Zeno’s Paradoxes and Bitcoin

A part of the reason for the number of bitcoin relates to a simple sequence that allows you to see how many bitcoin are left at a glance, at least as an approximate figure. I’ve been asked why the block subsidy started with 50 bitcoin each block, halving each block-reward period of four years.

There is an adequate number of bitcoin. More than we need for all of the uses that will ever be developed.

There is a particular form of a Zeno’s paradox known as the Dichotomy paradox.

That which is in locomotion must arrive at the half-way stage before it arrives at the goal.

— Aristotle, Physics VI:9

In Bitcoin, we don’t need to worry about an infinite number of tasks or halvings as the limits on integers allow the subsidy to disappear after around 2140. It’s an interesting sequence:

It looks different when we consider it another way. If we take 100 as an arbitrary amount because percentages are linked to 100, we can now transform the values in a way that has meaning.

You will notice the block reward in the first four years to have been at 50 bitcoin per block for the subsidy. It then drops to 25, then 12.5; and so on. And I have written them as 50/100, 25/100, et cetera for a reason.

In the first four years, miners competed to earn 50% of bitcoin that would ever exist. In the second halving, miners competed against each other to earn a further 25% of the total value of all bitcoin. At present, miners are competing to earn 12.5%. After the next halving, miners will compete to earn 6.25% of the total amount of bitcoin that will ever be available. That is, 1.6% of the total amount per annum.

In effect, the subsidy vanishes, but it is simple to see how much remains at any point in time.

When the block reward was 50 bitcoin as a subsidy, miners knew that 50% of the bitcoin would remain after the halving.

When the block subsidy halved to 25 bitcoin, miners knew at a glance that 50% of the bitcoin that would ever exist had been put out to market and that 25% would be remaining after the currrent block-subsidy period.

Simply put, the block subsidy equals the amount of bitcoin as a percentage that will remain as a subsidy at the end of the halving period.

So, as we move into the next halving in 2020 and the subsidy is reduced, the miners and others in the ecosystem can easily see that with a block subsidy of 6.25 bitcoin a block, only 6.25% of the bitcoin will remain available as a subsidy. That is, 93.75% of the subsidy will have already been collected and only 6.25 divided by 4 percent of the bitcoin subsidy will be available in each of the 4 following years. That is, 1.6% of the subsidy from the initial bitcoin will be available.

Which should make it very clear to the miners in the market that the bitcoin subsidy is not going to be sufficient. The halving will not create a flood of bitcoin value through a sudden increase in price.

Instead of a Zeno’s paradox, some promoting bitcoin in a Ponzi-like manner arguing that the price will double every halving are subject to the Persian chessboard or the rice and chessboard problem.
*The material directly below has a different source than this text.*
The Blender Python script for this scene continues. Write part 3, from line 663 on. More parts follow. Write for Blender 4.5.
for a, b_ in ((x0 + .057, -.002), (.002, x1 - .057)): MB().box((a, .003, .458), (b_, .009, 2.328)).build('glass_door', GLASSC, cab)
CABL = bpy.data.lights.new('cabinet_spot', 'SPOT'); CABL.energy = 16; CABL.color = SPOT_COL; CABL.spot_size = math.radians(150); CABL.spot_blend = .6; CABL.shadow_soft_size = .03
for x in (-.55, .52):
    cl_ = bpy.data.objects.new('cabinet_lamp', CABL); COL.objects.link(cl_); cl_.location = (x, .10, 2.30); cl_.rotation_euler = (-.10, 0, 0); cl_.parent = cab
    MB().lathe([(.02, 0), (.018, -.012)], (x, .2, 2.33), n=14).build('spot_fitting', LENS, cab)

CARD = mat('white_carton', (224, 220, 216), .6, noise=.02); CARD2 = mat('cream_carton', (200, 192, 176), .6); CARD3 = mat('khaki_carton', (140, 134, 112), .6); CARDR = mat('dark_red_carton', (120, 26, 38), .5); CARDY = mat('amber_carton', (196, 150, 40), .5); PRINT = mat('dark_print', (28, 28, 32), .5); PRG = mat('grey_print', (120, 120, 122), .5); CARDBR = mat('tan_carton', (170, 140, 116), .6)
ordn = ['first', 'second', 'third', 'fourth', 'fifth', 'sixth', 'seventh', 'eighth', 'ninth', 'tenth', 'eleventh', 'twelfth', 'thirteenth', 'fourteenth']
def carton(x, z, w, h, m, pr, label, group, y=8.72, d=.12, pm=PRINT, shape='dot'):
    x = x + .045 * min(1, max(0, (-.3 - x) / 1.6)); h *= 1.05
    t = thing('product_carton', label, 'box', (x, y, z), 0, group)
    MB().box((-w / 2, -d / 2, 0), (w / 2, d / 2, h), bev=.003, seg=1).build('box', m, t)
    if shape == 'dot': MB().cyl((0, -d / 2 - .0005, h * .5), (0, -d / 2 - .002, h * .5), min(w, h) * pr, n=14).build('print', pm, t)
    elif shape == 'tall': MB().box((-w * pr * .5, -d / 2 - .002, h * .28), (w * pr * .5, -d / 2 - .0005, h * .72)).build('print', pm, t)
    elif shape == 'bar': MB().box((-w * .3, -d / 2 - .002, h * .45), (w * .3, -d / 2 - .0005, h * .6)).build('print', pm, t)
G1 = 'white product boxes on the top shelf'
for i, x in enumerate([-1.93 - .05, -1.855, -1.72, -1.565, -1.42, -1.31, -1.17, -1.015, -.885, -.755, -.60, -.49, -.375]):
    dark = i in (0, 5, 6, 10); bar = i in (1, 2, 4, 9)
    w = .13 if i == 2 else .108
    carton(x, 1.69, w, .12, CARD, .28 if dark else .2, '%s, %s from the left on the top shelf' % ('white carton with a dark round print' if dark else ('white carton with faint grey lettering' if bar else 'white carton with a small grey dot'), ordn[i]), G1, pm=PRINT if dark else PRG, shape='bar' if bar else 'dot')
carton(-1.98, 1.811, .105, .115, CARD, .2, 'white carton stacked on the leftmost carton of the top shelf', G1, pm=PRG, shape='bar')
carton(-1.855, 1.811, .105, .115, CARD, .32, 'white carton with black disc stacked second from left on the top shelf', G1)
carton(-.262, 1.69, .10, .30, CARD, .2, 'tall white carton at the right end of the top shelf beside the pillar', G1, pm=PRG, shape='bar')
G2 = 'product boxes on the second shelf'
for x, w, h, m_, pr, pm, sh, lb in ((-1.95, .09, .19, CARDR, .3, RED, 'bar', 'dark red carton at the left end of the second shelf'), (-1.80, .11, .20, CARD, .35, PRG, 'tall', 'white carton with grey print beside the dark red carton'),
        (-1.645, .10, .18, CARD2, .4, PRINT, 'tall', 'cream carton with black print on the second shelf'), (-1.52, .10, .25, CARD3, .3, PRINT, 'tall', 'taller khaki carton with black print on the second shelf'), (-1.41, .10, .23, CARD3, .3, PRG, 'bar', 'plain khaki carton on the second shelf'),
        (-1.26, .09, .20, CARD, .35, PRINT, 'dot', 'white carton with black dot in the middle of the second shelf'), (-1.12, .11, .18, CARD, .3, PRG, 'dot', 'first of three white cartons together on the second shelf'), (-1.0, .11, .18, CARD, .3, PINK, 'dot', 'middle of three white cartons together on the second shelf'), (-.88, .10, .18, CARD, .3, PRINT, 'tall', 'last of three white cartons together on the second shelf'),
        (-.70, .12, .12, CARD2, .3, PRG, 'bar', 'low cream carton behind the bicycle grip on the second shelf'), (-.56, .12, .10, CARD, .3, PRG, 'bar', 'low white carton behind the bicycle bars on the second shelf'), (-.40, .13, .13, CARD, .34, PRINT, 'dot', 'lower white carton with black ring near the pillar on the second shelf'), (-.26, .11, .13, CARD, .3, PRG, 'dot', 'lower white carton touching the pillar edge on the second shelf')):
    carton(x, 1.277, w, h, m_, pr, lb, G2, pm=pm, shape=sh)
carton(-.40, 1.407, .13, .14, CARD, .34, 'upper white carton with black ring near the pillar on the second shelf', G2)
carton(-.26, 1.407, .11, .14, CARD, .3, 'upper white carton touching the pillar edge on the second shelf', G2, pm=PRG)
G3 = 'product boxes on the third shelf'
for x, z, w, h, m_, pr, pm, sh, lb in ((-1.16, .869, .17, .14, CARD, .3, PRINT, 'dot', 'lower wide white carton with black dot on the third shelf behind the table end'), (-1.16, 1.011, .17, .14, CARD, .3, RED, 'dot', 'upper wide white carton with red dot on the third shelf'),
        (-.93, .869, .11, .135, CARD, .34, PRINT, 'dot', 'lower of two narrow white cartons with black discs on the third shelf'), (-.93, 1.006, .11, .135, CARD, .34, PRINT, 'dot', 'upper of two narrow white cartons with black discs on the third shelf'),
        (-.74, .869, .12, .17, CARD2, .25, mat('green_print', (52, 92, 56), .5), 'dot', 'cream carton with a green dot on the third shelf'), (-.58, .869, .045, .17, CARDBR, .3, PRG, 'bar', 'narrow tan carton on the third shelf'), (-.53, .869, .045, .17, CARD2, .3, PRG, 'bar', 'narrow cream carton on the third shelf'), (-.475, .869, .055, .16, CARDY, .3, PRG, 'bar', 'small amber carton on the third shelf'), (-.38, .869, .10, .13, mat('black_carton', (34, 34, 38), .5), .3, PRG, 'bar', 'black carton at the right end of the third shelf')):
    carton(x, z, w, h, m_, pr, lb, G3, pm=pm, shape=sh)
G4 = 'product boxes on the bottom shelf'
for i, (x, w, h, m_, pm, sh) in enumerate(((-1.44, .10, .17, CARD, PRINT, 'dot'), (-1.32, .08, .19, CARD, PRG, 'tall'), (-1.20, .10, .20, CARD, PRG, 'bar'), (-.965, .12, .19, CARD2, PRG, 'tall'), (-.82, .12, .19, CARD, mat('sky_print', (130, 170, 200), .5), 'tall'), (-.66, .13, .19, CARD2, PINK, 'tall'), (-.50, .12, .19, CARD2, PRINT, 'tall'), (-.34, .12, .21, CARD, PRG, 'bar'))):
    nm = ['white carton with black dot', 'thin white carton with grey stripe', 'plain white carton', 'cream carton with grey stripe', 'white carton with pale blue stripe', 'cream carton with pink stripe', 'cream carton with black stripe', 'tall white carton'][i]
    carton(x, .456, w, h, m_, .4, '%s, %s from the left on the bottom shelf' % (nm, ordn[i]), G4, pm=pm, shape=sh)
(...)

In falsely thinking that the price must keep doubling, they failed to understand that exponential processes quickly get out of hand. Exponentials cannot go on forever. Just like the rice on our chessboard, we eventually run out of the amount of anything needed, and in our case, there isn’t enough value and money on the earth to continue doubling the price of bitcoin based on the subsidy going away.

More importantly, it is looking at the wrong side of the equation. When the subsidy drops to 6.25 bitcoin per block, it means that nearly 90% of the total bitcoin supply will already be on the market. Miners are not the market alone. If the subsidy is the only way to earn and the transaction fee does not present the majority of how block rewards are supplied, miners will be irrelevant to the market.

The Ponzi cannot continue. If Bitcoin doesn’t move towards a model where the subsidy is no more than a small insignificant amount of the total reward earned by miners, then there will not be any value in Bitcoin.

Luckily, we have managed to demonstrate blocks the size of 2 GB on the Scaling Test Network (STN) and will be increasing the capacity further at a level that applications and other development teams can keep up with. In the coming years, we will be running blocks that are in the order of tens of terabytes in size. We will do so at a rate and cost that allow us to subsume all other transactions on the globe. We will do it more securely and inexpensively than PayPal, than Visa, than Mastercard, or than cash.

Bitcoin’s value did not ever lie in subverting government or banks, it lies in Bitcoin’s efficiency.